Mariana represents a type of person many of us have seen amidst discourse on the rise of fascism: the good faith arguer. It’s a noble position to have, and an endlessly frustrating one because to argue in good faith is to maintain a civility and genuine openness to discussion and debate around a topic which really only has one morally righteous side to it. It is why Jude’s depiction of the slow creeping spectre of nationalist rhetoric is so difficult to watch. We see Mariana throughout the film time and again justifying something which should be obvious: the genocide of Jews by Romanian hands deserves a reckoning. Yet Mariana, through her moral positioning and belief in the idea that art can and will change minds, takes on all comers and gives them ample room to make their case; a case which, as all fascist rhetoric goes, is riddled with non-sequiturs and disingenuous talking points.

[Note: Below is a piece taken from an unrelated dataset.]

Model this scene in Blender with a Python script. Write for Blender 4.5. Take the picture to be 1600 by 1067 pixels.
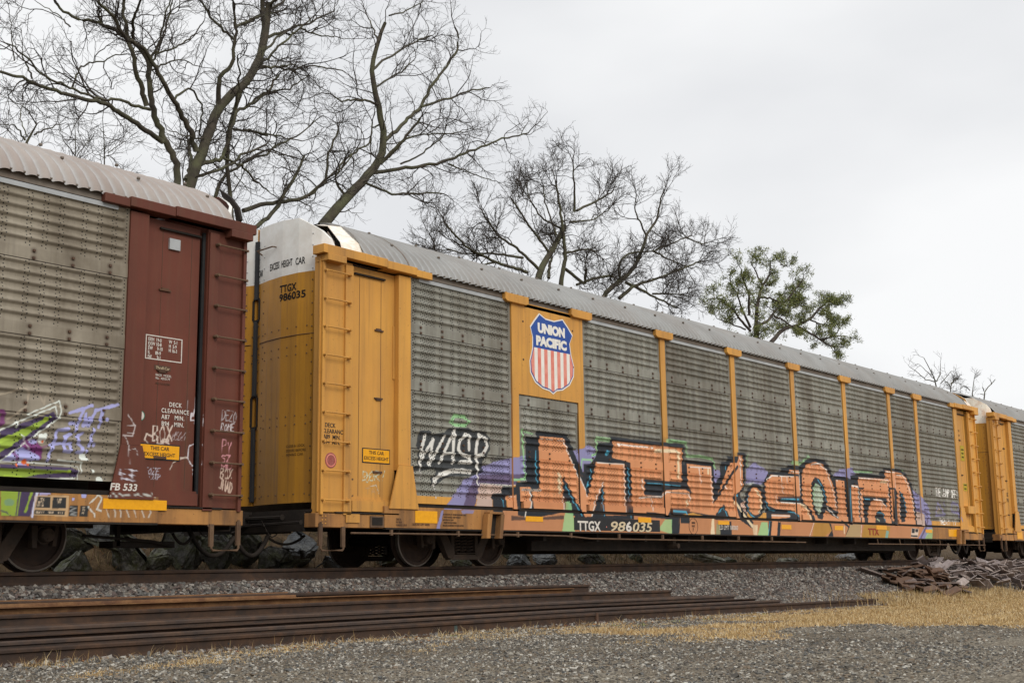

The central of these debates is the one Mariana has with a city government official named Movila, who, concerned by the radical content of Mariana’s production, challenges her intentions with bad-faith arguments. Their conversations, as all political conversations, centre around history and memory of a nation, and who gets to shape and tell that memory. Movila’s arguments are a microcosm of how fascist rhetoric works to manipulate memory. He counters the facts of Romania’s siding with Nazi Germany by mentioning that the country eventually switched sides. When Mariana’s arguments dig deeper than just historical recount into a moral argument for the lives of Jews, Movila turns to “whataboutism”, lashing back with a string of condemnations of American atrocities in Vietnam, Belgium’s genocides in the Congo, and Japan’s massacres in Shanghai. He speaks of the horrible atrocities of communism under Stalin and Mao in automatic response to all of Antonescu’s support for Hitler’s death camps. Eventually, Movila turns to abstract notions of “morality”. It’s a very effective trump-card of right-wing debate tactics because it completely hijacks any sort of empathetic case made by opposing side by calling into question the idea of “good” itself. It is at this point that Mariana throws her hands in the air, and with good reason. As described in this article in the Washington Post, “It’s the kind of preemptive rebuttal one supplies when one knows what their opponent means but would rather spend time attacking something else.”
This willful ignorance displayed by several characters in Barbarians is a damning statement on how nationalism conditions people into only remembering the positive moments of their nation’s history. Jude already assumed the memory of the Odessa Massacre may be refuted if told through fictional narrative recounts, which is why his 2017 companion piece, The Dead Nation, wipes away any doubt in Barbarians’ historical truth. The heartbreaking documentary is a montage of still photographs from the 1940s accompanied by Jude’s reading from Jewish doctor Emil Dorian’s diary recounting the events of the Romanian Holocaust. In an article in The Wrap, actress Ioana Iacob recounts that she barely remembered anything regarding the Odessa massacre being taught in her school. It was a piece of history which Romania willingly chose to forget and made sure that future generations did not learn about. It is disingenuous of course, but that’s what fascism is built on. The erasure of memory and the propaganda of lies repeated enough times that they become accepted truths.